[TASK BRIEF] Give the number of lines containing the word "pixels" and nothing more.

[SOURCE MATERIAL]
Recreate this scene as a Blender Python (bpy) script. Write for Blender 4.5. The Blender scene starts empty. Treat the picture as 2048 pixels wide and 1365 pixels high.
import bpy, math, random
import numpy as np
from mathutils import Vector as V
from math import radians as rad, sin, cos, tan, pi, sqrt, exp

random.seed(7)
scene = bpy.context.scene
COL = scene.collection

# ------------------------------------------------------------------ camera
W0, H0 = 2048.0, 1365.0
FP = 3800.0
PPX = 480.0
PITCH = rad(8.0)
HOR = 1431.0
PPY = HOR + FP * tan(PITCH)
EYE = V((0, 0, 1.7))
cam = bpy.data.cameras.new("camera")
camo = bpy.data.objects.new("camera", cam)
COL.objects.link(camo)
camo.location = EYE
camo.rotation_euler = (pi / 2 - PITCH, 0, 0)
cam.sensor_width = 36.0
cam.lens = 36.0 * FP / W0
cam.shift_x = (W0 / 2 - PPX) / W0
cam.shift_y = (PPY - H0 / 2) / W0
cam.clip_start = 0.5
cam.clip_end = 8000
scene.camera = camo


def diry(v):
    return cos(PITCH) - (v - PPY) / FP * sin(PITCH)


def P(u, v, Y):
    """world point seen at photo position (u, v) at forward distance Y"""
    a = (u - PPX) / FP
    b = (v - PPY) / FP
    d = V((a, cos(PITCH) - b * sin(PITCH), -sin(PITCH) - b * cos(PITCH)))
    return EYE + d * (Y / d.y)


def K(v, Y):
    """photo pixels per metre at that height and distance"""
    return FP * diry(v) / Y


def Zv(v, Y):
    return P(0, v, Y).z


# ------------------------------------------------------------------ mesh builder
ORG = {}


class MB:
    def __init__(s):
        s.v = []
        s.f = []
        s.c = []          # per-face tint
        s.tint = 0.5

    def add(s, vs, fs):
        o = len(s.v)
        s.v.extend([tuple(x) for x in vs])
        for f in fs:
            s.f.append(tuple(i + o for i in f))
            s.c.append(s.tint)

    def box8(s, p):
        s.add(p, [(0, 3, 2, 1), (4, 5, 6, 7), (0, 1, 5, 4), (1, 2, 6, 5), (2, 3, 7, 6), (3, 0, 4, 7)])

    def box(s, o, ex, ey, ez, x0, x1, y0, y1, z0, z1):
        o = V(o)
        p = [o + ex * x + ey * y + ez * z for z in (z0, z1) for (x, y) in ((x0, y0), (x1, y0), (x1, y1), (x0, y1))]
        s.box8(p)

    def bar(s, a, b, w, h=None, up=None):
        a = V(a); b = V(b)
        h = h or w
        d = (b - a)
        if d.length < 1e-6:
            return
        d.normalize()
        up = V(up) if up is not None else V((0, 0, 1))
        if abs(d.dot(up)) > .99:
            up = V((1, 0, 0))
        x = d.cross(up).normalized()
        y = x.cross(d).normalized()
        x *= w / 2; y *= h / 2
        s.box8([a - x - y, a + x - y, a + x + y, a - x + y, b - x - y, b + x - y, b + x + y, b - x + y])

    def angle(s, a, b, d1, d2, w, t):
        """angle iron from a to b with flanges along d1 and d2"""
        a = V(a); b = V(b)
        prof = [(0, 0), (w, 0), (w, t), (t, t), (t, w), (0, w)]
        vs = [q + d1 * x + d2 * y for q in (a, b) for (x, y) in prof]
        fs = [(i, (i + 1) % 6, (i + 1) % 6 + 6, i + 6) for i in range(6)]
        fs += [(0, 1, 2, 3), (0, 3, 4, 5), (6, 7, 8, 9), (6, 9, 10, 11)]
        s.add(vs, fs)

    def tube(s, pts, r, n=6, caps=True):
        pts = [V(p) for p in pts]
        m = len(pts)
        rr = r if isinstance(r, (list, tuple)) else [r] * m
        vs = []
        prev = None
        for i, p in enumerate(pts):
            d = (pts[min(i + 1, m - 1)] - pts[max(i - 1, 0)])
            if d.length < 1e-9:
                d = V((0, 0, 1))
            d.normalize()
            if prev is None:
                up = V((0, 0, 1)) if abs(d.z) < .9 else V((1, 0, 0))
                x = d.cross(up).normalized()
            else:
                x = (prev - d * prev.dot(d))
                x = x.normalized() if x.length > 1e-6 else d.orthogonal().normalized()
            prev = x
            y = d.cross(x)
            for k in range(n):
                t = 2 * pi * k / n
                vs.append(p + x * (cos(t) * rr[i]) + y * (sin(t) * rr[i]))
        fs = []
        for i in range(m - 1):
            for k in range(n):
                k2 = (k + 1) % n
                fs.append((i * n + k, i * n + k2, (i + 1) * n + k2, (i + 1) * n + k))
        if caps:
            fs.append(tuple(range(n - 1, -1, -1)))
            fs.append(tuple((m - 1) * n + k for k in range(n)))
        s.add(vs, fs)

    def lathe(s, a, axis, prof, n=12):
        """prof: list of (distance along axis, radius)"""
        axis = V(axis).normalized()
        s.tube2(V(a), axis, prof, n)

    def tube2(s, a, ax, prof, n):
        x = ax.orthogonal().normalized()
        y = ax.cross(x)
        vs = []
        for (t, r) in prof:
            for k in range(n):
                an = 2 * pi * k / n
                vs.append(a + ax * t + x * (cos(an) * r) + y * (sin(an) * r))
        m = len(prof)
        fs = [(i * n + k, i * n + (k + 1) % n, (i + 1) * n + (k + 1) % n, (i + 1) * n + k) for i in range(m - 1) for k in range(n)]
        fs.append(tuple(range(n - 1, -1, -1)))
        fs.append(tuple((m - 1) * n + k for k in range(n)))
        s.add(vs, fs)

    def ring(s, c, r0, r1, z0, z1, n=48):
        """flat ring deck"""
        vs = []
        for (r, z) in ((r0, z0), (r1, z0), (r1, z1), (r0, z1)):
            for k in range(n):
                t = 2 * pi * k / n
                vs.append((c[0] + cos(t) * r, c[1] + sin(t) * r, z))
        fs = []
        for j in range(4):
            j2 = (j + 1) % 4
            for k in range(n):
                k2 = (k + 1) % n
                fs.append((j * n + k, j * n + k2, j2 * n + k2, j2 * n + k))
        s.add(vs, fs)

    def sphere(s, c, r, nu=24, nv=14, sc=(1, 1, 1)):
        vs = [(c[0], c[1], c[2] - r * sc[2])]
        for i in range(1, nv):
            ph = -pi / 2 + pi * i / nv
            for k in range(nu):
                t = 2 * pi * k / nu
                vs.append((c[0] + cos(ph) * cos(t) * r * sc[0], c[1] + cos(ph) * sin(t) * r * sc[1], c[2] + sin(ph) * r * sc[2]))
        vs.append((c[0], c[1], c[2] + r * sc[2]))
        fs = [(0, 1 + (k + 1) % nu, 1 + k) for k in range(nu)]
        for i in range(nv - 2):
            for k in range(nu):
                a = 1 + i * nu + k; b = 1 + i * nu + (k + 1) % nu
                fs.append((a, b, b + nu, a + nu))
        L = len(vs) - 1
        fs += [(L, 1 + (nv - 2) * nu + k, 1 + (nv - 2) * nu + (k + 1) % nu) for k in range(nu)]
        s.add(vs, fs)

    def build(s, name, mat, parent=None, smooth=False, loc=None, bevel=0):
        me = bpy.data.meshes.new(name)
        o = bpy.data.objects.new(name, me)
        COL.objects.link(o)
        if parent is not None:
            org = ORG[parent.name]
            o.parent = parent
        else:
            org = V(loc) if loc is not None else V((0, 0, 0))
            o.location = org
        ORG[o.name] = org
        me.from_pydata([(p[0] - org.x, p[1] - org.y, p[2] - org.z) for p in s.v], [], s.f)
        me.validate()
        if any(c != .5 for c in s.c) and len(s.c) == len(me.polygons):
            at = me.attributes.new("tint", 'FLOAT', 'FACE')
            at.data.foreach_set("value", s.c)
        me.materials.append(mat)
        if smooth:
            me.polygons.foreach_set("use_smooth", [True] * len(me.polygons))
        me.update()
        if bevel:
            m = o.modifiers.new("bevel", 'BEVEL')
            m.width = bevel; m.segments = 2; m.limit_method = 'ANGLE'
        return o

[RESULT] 2